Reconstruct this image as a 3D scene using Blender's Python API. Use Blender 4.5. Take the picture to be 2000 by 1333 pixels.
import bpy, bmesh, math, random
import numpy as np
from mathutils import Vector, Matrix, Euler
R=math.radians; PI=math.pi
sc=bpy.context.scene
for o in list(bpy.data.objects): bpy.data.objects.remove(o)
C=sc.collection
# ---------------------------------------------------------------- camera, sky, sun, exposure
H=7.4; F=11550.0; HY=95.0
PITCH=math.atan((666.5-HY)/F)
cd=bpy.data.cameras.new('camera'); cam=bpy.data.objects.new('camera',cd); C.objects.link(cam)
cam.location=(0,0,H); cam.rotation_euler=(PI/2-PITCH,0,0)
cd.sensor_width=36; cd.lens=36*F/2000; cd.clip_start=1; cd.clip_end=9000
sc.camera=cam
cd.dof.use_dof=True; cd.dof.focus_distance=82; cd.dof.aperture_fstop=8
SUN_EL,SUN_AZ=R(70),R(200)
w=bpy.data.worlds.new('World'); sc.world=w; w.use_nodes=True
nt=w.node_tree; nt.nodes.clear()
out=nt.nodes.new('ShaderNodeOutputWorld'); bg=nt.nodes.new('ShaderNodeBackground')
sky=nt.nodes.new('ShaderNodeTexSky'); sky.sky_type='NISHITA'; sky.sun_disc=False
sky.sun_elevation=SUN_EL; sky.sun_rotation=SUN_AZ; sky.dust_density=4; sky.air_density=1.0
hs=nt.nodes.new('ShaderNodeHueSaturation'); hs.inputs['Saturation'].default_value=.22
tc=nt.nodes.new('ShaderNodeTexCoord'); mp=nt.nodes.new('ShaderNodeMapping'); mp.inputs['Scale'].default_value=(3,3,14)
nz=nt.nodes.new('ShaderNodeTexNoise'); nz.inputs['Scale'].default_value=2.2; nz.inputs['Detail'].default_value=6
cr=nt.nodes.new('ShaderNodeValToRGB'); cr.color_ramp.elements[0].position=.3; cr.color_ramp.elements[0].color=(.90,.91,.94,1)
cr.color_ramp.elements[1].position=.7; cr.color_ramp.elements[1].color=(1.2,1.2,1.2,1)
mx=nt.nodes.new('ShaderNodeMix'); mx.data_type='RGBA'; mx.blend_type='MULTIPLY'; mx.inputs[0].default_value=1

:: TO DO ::
Pull out and copy each line containing the string "scene".

:: RESULT BELOW ::
Reconstruct this image as a 3D scene using Blender's Python API. Use Blender 4.5. Take the picture to be 2000 by 1333 pixels.
sc=bpy.context.scene